Immigration --a fair reception
SEEING America's Statue of Liberty for the first time -- Miss Liberty standing erect and firm, torch held high at the entrance to New York Harbor -- has inspired millions of people over the years. Many of those inspired have been tourists.
But millions of others have found special meaning in the statue, the gift of the people of France, because they have been immigrants to the United States. For them, Miss Liberty has stood as a beacon of the very promise of America -- and its open welcome to the oppressed and dispossessed of other nations.
The restoration work now under way on the Statue of Liberty comes at a timely moment. In an engineering sense, of course, the statue is in need of refurbishing. But we are referring to something else.
The renewal work comes at an important political junction for the United States -- against a backdrop of renewed legislative effort in Washington to enact a new immigration-control bill that would seek to restrict illegal immigration.
Such a measure has been long overdue; public disquiet about illegal immigration creates an unfair backlash against desirable and necessary legal immigration.
The restoration work also comes against a backdrop of rising assaults and abuses directed against immigrants in general, and particularly Asians, such as Cambodians and South Vietnamese, who have fled to the United States in search of sanctuary and freedom.
At a time when Miss Liberty is being refurbished, it seems important for individual Americans to renew and strengthen their own commitment to the meaning of the United States -- what the American experience means in terms of immigration.
From its very inception the US has been a nation based on the assimilation of newcomers. At first they came primarily from the British Isles. Later, Northern Europe. Southern Europe. Then Latin America and Asia. And, of course, blacks came, in large part involuntarily, throughout the formative years of the new republic.
Legal immigration is welcome and vital to a nation built upon the very concept of sanctuary -- a place for those who have fled in search of freedom and opportunity. Immigrants bring new job skills, new perspectives and attitudes, unique cultural traits -- all of which enrich the larger mosaic of American society. Immigrants should be welcomed and valued. Attacks against newcomers of the sort that have taken place recently in parts of Boston as well as elsewhere in the US must not be tolerated.
Meantime, Congress is to be applauded for once again moving to enact new immigration reform legislation to control illegal immigration. Senate hearings this week have examined a new compromise measure introduced by Sen. Alan Simpson (R) of Wyoming. And in the House, influential Democrat Peter Rodino, chairman of the House Judiciary Committee, is proposing an important new measure of his own. The emergence of Mr. Rodino at the immigration-control wheel may help speed eventual enactment of a joint Senat e-House bill.
That is still down the legislative pike. Suffice it to say, for the moment, that there is new reason for optimism that a bill may yet emerge. In the Senate, for example, Mr. Simpson has softened some of the more controversial elements of his original bill. His new version would phase in sanctions against employers who knowingly hire illegal aliens. Sanctions would be civil, instead of criminal. Further, instead of immediate legalization of aliens already in the US, as originally called for, amnesty wou ld be delayed pending a determination of the extent to which employer sanctions were working.

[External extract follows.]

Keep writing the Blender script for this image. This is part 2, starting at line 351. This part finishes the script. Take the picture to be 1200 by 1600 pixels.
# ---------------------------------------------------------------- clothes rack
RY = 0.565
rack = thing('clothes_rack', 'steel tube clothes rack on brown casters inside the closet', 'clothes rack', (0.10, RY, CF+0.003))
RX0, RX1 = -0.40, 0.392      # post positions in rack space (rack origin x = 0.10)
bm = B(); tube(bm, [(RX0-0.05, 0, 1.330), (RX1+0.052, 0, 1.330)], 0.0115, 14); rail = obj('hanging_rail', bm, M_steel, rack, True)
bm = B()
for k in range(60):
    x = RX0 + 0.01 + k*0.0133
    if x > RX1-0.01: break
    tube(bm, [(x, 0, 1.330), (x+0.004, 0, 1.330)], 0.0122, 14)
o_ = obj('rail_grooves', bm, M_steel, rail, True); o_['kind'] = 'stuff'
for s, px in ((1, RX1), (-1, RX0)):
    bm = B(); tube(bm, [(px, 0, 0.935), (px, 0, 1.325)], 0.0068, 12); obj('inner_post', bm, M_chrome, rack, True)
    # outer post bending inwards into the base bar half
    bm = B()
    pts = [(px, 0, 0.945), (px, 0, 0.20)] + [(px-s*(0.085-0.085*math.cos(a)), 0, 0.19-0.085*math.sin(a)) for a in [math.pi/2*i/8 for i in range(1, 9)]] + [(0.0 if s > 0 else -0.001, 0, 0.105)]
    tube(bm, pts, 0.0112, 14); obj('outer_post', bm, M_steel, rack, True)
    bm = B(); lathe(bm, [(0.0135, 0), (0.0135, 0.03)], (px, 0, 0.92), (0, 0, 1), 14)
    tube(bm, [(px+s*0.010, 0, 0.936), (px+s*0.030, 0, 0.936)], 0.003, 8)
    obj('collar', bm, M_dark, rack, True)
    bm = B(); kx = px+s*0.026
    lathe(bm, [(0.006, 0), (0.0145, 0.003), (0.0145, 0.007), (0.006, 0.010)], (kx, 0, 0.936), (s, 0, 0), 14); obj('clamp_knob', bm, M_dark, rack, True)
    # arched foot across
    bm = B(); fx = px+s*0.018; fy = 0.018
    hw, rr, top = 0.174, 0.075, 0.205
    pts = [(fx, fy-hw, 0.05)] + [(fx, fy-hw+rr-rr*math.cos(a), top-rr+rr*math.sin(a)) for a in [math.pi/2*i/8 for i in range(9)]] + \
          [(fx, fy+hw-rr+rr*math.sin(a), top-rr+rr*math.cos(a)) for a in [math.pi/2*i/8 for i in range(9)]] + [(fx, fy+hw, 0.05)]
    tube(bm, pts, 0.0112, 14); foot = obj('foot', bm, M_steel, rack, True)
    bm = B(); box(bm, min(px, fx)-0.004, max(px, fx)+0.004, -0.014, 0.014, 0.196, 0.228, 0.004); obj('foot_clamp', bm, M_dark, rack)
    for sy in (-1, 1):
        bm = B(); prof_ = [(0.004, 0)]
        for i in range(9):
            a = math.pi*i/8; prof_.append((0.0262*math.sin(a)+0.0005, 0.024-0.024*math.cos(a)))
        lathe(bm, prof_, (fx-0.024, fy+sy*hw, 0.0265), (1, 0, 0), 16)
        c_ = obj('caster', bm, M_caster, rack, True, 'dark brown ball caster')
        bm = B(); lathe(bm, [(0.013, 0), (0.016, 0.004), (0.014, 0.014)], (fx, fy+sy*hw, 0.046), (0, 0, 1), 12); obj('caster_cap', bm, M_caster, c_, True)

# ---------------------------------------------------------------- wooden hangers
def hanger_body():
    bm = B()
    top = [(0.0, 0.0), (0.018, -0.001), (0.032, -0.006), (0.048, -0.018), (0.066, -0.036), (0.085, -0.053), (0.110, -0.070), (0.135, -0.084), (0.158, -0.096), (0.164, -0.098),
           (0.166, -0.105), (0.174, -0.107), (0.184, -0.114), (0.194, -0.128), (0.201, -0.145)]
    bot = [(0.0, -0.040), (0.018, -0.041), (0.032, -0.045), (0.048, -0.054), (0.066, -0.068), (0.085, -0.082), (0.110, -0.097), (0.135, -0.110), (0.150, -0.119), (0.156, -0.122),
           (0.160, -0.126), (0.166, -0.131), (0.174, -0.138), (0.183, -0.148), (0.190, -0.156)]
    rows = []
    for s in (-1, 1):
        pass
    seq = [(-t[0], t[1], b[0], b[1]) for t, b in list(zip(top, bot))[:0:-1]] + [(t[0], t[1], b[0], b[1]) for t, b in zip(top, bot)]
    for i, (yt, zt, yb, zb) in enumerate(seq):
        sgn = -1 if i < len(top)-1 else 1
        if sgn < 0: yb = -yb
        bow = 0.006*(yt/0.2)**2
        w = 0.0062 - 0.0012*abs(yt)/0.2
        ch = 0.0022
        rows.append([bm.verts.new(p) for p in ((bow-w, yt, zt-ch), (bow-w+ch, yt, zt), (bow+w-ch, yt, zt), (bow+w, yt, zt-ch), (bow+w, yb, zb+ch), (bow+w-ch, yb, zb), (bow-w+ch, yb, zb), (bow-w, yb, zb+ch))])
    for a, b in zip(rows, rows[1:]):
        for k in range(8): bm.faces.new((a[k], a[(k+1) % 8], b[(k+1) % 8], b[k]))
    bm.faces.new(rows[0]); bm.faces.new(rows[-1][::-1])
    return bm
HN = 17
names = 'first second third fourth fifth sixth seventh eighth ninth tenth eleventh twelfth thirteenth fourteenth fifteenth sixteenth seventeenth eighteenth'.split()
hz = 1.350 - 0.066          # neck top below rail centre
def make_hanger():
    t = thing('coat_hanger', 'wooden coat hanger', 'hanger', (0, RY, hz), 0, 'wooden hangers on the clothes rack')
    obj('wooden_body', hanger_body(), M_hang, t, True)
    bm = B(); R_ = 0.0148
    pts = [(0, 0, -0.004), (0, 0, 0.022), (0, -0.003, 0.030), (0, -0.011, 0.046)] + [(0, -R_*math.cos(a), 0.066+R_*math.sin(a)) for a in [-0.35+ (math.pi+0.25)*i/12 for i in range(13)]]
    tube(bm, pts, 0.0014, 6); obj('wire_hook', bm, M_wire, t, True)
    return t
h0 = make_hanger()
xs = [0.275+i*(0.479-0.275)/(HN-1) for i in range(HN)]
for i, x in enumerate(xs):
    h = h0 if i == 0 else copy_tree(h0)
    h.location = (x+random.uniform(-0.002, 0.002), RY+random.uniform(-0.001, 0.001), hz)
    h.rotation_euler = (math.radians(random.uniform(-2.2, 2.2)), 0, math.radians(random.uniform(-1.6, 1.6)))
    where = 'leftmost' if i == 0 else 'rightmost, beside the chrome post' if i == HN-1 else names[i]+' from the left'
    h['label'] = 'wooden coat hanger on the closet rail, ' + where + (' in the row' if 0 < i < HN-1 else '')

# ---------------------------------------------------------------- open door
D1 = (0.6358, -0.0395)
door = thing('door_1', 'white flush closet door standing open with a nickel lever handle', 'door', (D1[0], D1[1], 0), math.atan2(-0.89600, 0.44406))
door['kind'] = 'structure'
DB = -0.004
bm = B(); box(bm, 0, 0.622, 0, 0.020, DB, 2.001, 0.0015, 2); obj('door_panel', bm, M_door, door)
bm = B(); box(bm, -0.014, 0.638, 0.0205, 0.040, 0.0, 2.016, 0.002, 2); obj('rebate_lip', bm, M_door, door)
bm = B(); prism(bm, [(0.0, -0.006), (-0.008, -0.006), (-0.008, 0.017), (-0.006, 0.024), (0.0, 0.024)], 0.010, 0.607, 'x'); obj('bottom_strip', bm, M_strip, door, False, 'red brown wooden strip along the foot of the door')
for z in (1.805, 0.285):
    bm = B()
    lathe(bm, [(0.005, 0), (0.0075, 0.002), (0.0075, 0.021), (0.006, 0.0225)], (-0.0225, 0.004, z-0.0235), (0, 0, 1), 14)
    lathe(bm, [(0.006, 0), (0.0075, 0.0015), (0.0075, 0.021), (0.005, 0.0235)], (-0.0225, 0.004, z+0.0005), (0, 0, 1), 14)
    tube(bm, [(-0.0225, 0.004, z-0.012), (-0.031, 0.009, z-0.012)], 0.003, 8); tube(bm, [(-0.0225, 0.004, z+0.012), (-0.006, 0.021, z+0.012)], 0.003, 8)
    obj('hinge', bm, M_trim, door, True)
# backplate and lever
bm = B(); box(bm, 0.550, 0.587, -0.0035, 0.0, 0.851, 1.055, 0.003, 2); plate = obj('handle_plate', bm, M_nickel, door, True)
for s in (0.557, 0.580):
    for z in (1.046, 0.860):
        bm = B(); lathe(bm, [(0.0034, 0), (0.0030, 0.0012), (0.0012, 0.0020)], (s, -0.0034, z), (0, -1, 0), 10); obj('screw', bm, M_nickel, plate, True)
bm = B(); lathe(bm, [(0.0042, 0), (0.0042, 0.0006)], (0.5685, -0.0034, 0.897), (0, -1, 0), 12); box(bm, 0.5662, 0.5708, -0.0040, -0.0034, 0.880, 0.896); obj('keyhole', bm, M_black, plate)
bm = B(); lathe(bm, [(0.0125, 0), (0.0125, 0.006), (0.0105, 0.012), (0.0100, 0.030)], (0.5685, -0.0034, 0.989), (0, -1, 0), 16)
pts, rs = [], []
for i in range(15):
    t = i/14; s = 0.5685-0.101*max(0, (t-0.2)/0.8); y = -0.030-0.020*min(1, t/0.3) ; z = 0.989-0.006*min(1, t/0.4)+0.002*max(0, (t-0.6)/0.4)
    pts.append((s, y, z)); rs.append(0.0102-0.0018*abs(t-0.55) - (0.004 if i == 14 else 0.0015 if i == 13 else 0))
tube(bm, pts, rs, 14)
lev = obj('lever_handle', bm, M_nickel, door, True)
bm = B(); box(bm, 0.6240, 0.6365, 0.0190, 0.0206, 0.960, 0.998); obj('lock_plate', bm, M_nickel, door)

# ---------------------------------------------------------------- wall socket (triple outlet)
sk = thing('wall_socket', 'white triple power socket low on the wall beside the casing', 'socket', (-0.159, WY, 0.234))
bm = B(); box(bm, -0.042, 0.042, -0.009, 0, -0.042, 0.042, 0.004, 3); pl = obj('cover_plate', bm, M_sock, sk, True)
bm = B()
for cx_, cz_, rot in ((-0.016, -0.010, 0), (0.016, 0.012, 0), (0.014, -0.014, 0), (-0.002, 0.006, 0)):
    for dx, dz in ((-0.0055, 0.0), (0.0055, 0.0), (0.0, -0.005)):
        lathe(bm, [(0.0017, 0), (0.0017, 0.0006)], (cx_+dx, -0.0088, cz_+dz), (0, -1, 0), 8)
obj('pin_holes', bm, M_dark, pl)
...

As we said, there is still a distance to travel before a joint congressional measure could be approved. But the time to do so is at hand.
Congress has now approved plans to mint three new commemorative coins to help pay for the restoration work on Miss Liberty.
The Treasury expects to be releasing the coins by early next year. Beyond the symbolism of the coins and progress of the monument's restoration, Americans should support congressional action to secure a fair reception for today's newcomers.